The family of Richard Neville, co-founder of the controversial counterculture magazine Oz who has died aged 74, says he “has gone on to his next adventure”.
Neville died on Sunday night, with his wife, Julie Clarke Neville, and daughters Lucy and Angelica by his side, at his home in northern New South Wales.
“Our wonderful Richard has gone on to his next adventure,” Clarke Neville posted on Facebook. “He died tonight in Byron Bay surrounded by all of us –Julie, Lucy, Angelica and Ricardo.”
Neville rose to prominence in the 1960s, as one of the leading members of that decade’s counterculture movement.
Neville and fellow university students, artist Martin Sharp and Richard Walsh, co-founded Oz in 1963, using it as a vehicle to counter Australia’s conservatism of the time. Issues covered included abortion, censorship, and homosexuality.
The trio was twice charged with printing an obscene publication. They were tried, convicted and sentenced but, after a public outcry, were acquitted on appeal.
They then headed to London to try their luck, launching the equally controversial London Oz.
In 1971, Neville and two of his co-editors, Felix Denis and James Anderson, were tried in the UK for corrupting the morals of children.
They were jailed, but later won on appeal. The last Oz was published in 1973.
Neville turned his experiences into a well-received memoir Hippie Hippie Shake. A film based on the book was held up in production and never released.
Prominent Australian barrister Geoffrey Robertson, who helped defend him in the UK Oz trial, paid tribute to his friend in the Guardian.
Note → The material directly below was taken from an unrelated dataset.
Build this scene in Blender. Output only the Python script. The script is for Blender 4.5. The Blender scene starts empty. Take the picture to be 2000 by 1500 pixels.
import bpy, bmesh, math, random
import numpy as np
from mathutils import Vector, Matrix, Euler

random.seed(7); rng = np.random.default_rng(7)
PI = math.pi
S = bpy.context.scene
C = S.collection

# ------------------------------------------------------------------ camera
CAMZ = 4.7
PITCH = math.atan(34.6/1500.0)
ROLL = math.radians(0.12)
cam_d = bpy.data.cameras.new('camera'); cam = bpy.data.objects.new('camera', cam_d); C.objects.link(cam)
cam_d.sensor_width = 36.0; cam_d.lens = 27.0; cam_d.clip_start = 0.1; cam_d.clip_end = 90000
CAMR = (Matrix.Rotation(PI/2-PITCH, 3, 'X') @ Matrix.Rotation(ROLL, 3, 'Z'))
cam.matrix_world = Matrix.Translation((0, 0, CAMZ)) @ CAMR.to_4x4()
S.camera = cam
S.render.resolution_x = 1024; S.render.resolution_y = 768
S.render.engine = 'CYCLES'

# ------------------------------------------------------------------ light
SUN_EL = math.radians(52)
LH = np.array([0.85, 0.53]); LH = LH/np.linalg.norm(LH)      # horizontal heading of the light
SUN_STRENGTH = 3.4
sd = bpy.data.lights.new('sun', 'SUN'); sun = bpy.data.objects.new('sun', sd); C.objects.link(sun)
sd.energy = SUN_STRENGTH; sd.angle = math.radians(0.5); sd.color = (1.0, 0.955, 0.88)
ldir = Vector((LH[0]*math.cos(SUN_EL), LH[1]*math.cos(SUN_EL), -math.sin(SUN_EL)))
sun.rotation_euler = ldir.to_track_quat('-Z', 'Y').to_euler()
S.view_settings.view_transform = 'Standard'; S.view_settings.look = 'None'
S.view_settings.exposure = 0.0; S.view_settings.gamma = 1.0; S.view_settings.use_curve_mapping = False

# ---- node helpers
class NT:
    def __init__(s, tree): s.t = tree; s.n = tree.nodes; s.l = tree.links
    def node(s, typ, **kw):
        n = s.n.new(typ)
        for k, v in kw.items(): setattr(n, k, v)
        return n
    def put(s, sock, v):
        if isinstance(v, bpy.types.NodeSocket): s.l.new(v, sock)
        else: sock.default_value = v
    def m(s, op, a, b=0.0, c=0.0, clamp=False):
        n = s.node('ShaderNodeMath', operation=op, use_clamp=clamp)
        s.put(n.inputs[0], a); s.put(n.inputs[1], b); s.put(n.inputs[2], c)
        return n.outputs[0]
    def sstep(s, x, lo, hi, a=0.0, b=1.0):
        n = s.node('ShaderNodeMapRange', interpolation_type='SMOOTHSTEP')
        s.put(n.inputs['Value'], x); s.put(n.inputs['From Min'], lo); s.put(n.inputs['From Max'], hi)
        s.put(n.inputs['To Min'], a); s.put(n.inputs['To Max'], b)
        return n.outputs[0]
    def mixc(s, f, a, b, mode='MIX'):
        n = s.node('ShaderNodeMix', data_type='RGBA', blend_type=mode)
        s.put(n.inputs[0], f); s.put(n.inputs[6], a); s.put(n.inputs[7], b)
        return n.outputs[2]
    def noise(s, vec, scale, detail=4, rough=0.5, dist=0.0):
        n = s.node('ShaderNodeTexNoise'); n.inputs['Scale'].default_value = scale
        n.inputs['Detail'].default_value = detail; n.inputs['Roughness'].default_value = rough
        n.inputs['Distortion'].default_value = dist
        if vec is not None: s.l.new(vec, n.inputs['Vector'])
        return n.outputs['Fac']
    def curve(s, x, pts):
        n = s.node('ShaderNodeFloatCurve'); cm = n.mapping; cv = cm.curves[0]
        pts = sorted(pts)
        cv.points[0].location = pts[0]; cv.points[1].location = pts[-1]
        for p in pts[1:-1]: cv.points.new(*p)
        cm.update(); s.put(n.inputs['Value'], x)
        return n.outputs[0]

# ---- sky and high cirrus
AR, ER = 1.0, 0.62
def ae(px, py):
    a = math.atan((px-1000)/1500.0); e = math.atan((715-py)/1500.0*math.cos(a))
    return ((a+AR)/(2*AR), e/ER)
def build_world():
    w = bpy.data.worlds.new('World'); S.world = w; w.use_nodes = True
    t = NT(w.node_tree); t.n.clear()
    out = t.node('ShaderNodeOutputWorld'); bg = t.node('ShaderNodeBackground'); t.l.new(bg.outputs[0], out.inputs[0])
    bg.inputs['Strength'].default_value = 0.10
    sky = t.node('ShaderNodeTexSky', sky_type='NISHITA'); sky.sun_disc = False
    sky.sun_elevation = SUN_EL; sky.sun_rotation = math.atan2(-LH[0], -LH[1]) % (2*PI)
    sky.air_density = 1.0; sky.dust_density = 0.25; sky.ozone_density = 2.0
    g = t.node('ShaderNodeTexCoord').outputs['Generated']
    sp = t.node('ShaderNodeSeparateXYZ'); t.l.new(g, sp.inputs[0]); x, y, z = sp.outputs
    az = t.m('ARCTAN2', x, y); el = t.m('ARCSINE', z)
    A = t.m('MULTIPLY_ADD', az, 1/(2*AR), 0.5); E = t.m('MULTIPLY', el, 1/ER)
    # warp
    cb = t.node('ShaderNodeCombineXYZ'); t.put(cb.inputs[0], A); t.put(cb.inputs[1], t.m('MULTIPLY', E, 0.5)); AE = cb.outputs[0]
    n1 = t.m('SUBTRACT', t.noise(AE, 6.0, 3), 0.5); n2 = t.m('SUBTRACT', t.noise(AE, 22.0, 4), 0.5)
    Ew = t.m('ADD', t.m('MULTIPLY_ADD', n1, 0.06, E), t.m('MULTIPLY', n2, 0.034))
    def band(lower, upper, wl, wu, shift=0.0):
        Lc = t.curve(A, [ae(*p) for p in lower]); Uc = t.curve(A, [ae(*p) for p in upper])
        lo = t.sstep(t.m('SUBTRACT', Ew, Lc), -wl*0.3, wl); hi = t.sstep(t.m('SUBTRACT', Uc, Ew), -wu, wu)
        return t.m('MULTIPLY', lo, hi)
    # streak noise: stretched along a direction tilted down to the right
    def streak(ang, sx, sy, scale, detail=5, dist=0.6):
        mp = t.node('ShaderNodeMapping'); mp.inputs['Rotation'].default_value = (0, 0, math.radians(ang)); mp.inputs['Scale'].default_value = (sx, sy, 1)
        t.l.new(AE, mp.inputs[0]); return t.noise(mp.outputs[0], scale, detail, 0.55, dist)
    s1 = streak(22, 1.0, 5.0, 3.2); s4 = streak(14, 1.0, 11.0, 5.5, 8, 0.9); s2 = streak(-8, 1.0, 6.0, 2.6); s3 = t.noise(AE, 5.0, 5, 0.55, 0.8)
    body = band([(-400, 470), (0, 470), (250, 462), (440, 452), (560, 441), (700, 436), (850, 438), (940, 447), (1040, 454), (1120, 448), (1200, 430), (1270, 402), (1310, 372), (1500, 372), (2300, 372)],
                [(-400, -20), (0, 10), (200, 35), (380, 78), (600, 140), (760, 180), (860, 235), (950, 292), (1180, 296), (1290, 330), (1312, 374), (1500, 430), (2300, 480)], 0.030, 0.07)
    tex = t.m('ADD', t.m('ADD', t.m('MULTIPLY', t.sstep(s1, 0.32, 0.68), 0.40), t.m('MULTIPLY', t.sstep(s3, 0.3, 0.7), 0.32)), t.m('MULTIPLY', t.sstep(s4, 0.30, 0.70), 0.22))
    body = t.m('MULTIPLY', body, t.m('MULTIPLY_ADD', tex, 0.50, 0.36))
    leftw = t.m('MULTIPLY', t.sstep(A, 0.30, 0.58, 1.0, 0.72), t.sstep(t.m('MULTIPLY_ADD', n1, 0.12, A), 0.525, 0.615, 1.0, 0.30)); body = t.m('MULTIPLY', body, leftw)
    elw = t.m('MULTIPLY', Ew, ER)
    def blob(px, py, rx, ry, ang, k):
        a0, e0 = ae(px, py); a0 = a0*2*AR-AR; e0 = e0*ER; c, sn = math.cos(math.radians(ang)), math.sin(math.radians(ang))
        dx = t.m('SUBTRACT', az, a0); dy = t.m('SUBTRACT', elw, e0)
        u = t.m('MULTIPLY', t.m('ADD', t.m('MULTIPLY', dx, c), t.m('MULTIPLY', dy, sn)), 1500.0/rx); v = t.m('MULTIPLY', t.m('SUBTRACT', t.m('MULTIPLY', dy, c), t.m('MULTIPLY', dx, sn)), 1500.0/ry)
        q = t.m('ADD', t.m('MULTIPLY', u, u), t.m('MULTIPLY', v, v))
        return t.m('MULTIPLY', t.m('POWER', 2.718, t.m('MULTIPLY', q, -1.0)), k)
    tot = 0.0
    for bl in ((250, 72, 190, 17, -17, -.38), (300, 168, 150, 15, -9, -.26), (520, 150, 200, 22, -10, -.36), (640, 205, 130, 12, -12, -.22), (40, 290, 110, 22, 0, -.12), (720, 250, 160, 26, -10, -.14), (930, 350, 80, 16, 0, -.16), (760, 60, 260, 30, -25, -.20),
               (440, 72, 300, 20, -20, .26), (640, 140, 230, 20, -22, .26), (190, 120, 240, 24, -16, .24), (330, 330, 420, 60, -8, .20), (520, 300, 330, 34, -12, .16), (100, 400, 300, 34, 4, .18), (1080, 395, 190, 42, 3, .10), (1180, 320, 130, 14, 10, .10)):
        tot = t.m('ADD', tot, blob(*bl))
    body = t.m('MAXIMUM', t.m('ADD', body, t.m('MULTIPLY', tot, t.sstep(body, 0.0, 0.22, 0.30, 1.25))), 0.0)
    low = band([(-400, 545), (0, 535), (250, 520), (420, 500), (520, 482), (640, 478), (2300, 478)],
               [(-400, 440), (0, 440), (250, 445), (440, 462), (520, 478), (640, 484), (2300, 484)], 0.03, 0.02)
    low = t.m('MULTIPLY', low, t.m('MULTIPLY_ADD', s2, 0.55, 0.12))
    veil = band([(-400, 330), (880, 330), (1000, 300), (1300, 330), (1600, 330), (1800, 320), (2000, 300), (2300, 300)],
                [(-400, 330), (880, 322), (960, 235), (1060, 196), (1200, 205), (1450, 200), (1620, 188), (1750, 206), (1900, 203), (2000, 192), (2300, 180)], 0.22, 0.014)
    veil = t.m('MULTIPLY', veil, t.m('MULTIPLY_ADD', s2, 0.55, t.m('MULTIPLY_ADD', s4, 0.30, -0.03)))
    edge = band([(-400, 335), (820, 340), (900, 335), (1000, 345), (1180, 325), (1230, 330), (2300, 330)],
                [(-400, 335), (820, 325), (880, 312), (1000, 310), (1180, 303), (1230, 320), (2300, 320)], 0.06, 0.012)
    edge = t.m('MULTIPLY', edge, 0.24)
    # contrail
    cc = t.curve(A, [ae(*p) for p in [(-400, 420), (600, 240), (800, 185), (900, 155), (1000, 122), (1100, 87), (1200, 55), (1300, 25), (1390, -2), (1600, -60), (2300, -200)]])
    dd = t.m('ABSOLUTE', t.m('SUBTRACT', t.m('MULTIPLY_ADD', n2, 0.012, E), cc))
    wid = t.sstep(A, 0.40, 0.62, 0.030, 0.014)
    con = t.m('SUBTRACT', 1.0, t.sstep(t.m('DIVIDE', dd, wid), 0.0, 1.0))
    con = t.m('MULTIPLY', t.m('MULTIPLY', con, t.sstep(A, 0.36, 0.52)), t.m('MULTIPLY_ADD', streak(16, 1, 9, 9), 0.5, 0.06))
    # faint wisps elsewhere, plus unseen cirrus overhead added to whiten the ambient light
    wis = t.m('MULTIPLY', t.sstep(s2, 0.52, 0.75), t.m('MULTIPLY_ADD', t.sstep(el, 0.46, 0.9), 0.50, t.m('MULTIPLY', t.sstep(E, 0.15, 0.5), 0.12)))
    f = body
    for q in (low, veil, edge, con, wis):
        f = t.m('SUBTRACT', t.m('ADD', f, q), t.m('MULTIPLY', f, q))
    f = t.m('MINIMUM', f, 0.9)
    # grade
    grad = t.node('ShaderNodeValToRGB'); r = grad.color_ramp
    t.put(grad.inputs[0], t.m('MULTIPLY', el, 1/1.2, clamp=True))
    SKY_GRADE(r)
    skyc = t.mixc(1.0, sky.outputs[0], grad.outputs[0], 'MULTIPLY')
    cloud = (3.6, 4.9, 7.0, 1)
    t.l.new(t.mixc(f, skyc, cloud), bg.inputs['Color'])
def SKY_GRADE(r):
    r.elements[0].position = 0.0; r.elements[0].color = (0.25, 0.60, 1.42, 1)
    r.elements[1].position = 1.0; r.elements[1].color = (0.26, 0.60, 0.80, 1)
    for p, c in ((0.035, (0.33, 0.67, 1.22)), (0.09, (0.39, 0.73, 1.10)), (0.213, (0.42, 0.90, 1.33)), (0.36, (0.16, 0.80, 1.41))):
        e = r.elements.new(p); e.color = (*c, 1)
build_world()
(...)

“Those of us privileged to have played against power alongside him will remember the warmest and most generous of friends, a man with a deep moral vision and, when it came to the crunch, the courage of his convictions,” Robertson wrote.
Peter Kingston, a cartoonist on Oz, told the ABC he was an “absolutely adorable person, adorable human being, and very concerned about the world and the environment, all the good things”.
Neville was born in Sydney in 1941, the youngest of three children and attended the University of New South Wales.
He later wrote a 1979 biography on Charles Sobhraj, the infamous serial killer of Western backpackers in Asia in the 1970s.